We shared a beautiful relationship. He simply adored me and I, him. He wouldn't listen to my mother but he would always hear me out. I am really sad that he's gone. If there were two words to describe him, they would be 'a gentle soul', make that three. He kept to himself pretty much but the lives he touched, he touched very deeply.
Sometimes I would sleep in his room when Amma ('mother' in Konkani) was away and he would cuddle me, a full grown 25 year old, like a baby. And I would tickle him back. It made our day. He was like a friend. Advising me on what to do with women, discussing random stuff and cracking filthy jokes.

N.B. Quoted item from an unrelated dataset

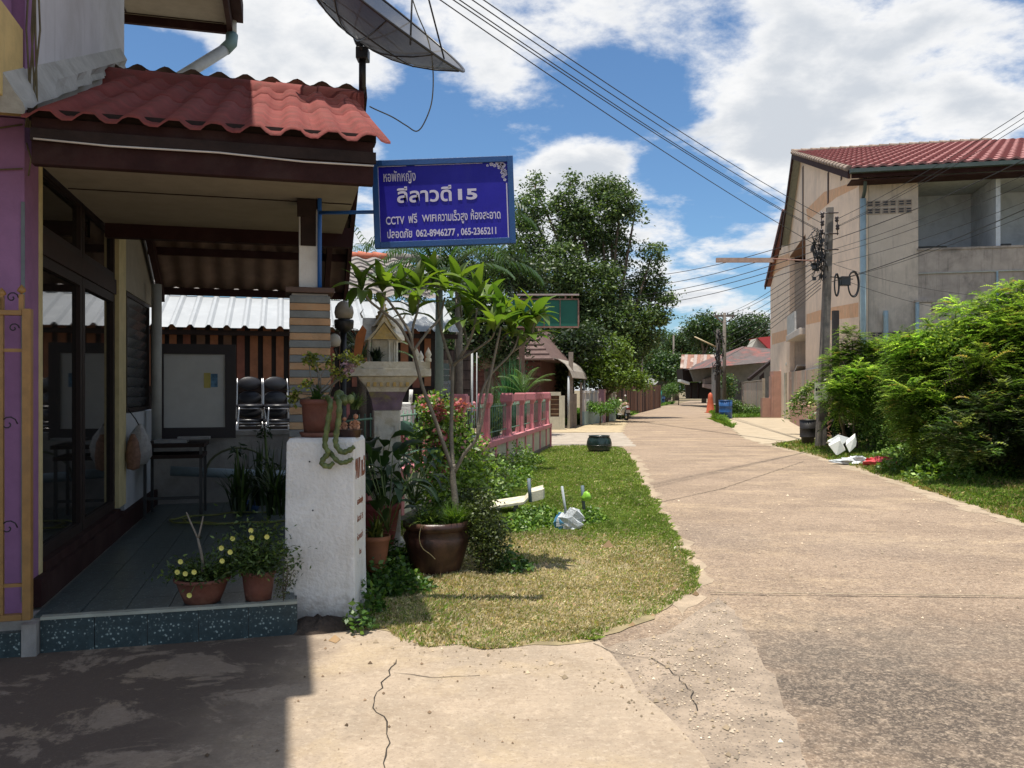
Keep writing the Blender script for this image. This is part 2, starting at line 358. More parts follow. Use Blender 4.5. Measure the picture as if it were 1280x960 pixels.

Fortunately, Papa didn't suffer too much. It started with a back pain last Saturday and culminated with death last evening. He lived life on his terms and he died on his terms too. And I am grateful for that. He died of an aortal aneursym (not sure if the spelling is correct) that was caused due to constant smoking over 30 years. We would always tell him to smoke and drink less. It would work sometimes and sometimes it wouldn't.
Do I have any regrets? Absolutely not. I loved him with my heart and soul. I was the one who tried to get him to change, to start living healthy while Amma was the one who would go soft on him. The three of us were great together.
While I am tempted to be selfish and feel sorry for myself in not having Papa around anymore, I know that he has gone to a place where he will be happier. He will get a fresh start (I believe in reincarnation) and get another chance to fulfil his amazing potential. It was best for him. And as I said earlier, he died dignified. No extra tubes artificially keeping his body alive while his soul was dead. He died a good man. A simple soul. A man who I will always look up to and someone whose spirit will be with me and Amma always.
I miss you Papa. Although every cell in my body wishes you were here with us today, I have faith that you had better things in store for you. Thank you for spending the time that you did with Amma and me. Our lives would have been poorer without you.